El altísimo apoyo que mantiene María Corina Machado, así como la firme disposición del electorado de endosar la candidatura de la profesora Corina Yoris o de cualquier otro eventual sustituto que ella señale -como lo indican los distintos estudios de opinión- demuestran que, al menos hasta el momento, la desesperanza y la desazón no han permeado en las mayorías; mala noticia, sin duda, para las élites mafiosas que han conducido a un estado de devastación al que fue uno de los países más prósperos del mundo durante el siglo XX.
Dejando a un lado el espinoso tema de la alternativa de Rosales, la estrategia de María Corina de mantener sus aspiraciones -o en su defecto, la de Corina Yoris- “hasta el final”, esto es -como ella misma lo ha aclarado- hasta una fecha, si fuese necesario, cercana al límite legal para realizar las sustituciones, luce acertada, porque implica crear una creciente presión al régimen tanto en lo interno como en lo internacional para que regrese al proceso de transición y respete la Constitución y las leyes, y en definitiva, la voluntad popular a expresarse en las urnas.
Probablemente esta presión llevaría a precipitar los desencuentros dentro del bloque en el poder -desencuentros silentes pero que ahí están, y si no recordemos esa primera gran fractura que ha significado la purga de El Aissami y sus seguidores-, así como a perder el apoyo de sus aliados de la izquierda regional e internacional, como puede verse con las fuertes críticas de Lula, Petro y Mujica; persuadiéndole así a entrar en el diálogo y la deliberación propia de las democracias verdaderas.
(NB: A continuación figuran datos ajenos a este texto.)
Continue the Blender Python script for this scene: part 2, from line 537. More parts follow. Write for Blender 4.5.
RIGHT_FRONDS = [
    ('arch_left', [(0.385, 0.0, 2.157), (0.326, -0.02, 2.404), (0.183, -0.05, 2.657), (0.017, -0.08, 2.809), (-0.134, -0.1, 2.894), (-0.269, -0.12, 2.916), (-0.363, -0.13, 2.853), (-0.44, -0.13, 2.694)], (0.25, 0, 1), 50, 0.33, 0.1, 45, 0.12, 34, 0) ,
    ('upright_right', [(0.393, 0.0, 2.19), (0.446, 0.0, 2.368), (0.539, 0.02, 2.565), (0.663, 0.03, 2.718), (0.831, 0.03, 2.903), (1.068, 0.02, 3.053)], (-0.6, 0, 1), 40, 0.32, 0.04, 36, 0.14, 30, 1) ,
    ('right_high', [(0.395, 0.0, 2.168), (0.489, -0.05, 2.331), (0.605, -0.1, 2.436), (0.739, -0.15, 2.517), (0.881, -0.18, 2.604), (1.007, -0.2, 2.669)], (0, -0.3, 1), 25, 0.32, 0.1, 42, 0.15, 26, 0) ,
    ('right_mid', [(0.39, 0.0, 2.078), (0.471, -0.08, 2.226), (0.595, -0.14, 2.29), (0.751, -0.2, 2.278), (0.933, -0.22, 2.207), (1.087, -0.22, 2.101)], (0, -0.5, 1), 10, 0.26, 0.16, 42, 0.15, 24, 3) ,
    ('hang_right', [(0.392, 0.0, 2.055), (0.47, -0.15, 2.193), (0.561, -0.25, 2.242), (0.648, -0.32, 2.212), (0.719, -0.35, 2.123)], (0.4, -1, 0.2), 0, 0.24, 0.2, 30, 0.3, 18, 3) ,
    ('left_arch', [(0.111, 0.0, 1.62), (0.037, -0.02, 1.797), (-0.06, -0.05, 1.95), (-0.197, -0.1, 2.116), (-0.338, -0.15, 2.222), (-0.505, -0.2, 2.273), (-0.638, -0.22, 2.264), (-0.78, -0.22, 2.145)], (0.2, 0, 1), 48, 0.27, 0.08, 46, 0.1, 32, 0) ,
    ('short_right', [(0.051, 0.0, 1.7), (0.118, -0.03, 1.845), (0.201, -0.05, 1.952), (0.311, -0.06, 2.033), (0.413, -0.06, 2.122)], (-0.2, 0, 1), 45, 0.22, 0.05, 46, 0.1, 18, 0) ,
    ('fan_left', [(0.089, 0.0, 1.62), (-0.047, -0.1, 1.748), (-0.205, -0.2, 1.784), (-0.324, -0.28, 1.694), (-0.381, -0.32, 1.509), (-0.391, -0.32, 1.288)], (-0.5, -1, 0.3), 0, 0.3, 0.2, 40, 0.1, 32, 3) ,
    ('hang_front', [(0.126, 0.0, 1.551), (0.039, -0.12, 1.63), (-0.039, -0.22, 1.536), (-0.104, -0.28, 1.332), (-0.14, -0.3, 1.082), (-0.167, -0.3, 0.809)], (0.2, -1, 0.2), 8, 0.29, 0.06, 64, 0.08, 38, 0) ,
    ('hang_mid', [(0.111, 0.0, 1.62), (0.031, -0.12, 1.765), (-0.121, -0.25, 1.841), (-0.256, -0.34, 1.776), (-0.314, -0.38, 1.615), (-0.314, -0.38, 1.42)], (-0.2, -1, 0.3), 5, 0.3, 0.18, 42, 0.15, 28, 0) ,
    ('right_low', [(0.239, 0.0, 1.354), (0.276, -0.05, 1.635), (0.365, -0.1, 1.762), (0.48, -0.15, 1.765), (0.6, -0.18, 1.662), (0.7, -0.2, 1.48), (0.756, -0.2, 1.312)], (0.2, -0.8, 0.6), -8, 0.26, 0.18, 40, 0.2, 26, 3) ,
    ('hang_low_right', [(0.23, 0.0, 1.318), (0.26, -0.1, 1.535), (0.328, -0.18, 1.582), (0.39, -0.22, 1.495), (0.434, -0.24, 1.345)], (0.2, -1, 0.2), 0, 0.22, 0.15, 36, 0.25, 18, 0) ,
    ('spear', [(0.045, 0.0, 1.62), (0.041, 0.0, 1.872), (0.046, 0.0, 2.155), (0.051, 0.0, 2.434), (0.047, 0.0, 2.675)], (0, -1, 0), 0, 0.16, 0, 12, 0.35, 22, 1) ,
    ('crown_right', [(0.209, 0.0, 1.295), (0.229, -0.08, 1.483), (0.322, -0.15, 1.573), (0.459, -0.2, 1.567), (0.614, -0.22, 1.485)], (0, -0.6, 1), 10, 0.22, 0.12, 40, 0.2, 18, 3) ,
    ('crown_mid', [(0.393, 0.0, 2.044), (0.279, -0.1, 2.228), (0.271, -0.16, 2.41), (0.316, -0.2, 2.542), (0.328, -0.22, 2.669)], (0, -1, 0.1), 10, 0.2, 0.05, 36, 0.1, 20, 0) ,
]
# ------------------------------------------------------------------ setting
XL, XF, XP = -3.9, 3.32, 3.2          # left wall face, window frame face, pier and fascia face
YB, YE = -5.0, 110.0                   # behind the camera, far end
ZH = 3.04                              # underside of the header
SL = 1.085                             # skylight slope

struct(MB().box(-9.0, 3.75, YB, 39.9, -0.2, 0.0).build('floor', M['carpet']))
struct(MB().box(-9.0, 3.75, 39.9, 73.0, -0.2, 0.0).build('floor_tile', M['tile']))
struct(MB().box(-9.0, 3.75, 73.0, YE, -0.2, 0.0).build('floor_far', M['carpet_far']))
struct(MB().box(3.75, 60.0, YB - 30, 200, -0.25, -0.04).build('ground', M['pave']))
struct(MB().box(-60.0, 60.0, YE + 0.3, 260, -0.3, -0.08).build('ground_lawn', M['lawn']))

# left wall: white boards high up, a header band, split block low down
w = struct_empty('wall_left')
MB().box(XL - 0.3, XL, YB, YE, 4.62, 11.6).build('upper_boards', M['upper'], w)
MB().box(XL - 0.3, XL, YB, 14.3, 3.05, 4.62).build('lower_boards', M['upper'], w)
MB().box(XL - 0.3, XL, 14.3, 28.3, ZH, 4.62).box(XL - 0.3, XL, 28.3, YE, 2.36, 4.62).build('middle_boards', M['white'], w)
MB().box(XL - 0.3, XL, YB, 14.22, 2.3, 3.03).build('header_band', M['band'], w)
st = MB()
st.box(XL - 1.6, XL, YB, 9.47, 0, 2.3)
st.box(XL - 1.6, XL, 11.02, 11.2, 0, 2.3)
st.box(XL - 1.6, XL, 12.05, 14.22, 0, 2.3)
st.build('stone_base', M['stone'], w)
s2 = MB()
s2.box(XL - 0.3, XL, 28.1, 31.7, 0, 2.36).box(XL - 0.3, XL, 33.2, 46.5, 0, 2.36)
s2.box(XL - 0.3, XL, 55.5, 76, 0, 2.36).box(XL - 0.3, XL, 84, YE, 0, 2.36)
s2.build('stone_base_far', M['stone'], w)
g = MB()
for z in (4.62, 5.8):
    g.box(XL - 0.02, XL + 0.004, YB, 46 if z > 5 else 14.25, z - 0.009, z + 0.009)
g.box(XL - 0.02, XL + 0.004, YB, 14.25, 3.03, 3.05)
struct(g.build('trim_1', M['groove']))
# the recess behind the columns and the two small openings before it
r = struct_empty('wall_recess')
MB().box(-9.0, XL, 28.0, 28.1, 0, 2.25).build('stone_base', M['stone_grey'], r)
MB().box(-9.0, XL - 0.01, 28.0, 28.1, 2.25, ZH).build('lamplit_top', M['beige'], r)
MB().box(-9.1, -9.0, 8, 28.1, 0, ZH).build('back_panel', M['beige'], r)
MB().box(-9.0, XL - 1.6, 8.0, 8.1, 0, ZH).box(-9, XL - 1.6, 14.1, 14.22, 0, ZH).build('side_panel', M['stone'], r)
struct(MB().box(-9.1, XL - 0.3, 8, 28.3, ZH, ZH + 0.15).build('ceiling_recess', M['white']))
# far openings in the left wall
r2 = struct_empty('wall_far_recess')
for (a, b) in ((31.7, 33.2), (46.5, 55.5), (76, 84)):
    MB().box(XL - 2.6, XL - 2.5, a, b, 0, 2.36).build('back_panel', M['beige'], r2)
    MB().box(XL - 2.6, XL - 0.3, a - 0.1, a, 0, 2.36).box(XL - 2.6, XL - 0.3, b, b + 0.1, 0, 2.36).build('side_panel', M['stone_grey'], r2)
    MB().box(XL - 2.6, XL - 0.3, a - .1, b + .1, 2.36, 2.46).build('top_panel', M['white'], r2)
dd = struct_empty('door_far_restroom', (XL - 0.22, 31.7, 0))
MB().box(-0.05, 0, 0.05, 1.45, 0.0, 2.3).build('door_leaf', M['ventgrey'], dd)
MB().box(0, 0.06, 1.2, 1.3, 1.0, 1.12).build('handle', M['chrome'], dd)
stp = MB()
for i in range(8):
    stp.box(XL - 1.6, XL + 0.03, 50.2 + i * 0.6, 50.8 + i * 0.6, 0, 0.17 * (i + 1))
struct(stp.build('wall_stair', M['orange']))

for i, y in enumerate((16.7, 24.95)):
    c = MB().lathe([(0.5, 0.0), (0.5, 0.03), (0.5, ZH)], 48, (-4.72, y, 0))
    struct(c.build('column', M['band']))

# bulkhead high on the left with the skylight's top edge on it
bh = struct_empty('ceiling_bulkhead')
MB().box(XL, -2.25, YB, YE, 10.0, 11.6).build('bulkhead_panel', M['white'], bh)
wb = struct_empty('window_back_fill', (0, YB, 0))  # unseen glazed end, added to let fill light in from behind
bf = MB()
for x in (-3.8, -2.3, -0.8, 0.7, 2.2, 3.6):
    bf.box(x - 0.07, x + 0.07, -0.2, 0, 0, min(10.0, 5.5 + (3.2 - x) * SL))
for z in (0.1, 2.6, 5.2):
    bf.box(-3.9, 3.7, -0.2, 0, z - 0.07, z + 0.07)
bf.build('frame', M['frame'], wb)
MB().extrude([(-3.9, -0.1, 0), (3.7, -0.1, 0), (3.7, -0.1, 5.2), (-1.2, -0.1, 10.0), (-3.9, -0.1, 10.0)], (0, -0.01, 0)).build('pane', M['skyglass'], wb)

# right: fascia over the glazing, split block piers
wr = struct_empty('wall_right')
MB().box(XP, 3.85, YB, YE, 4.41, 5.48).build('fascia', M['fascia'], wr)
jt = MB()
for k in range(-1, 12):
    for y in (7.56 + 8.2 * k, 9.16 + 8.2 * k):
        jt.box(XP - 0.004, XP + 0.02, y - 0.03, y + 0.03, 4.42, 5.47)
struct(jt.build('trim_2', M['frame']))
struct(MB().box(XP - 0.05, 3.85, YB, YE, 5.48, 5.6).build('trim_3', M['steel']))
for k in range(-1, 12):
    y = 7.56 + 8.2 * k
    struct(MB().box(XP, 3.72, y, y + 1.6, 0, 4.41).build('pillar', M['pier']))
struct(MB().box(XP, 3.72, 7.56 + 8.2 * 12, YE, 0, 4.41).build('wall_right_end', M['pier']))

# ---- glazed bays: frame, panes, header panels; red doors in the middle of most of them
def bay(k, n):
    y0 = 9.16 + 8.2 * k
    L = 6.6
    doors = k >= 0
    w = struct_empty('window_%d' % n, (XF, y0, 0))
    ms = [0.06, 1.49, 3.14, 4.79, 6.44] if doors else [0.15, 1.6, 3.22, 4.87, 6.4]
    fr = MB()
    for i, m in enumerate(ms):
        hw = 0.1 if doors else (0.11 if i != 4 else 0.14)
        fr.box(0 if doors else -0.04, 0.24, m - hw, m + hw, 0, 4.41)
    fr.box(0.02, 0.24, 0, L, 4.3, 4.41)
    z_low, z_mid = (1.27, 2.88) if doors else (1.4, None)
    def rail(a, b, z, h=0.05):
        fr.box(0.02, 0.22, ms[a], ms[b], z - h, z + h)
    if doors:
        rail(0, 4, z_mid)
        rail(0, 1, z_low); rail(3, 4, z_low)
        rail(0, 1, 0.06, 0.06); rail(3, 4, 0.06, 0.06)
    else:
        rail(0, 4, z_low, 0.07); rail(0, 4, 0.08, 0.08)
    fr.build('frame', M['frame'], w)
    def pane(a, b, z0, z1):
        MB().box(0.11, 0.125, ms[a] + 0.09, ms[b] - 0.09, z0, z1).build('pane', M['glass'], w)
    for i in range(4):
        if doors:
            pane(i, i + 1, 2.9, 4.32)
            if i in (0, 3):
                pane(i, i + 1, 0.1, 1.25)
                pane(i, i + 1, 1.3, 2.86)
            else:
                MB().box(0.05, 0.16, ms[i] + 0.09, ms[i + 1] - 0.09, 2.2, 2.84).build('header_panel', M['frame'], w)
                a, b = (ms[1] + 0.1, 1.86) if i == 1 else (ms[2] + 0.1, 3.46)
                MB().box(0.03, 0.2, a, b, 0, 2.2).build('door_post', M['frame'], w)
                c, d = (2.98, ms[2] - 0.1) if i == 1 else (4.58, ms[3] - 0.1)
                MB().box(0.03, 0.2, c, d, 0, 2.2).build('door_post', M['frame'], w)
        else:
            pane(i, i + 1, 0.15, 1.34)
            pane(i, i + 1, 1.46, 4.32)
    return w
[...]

Esto, obviamente, debe ir acompañado de concesiones concretas para bajar los costos de salida, principalmente todo lo que tiene que ver con garantizar al chavismo y sus principales líderes una plena beligerancia política.
Pero todo esto no es más que un cuadro hipotético. Las fuerzas democráticas no pueden bajar la guardia. El gobierno sigue dando señales de que no quiere abandonar el poder bajo ninguna circunstancia, y eso se traduce, previsiblemente, en una intensificación de la escalada represiva que ya viene rodando, y cuyo último punto grave fue la detención y persecución de la plana mayor de Vente Venezuela.
A este respecto es sumamente preocupante la propuesta de una Ley antifascista -promovida ¡qué paradoja! por ídem- que puede convertirse en el más importante golpe contra la democracia en los últimos años, permitiendo con toda probabilidad la estigmatización y despojo de los derechos cívicos y políticos por simplemente profesar determinada ideología o querer emitir libremente sus opiniones. Este instrumento, desde ya, debe ser denunciado sistemáticamente en los foros regionales e internacionales más importantes.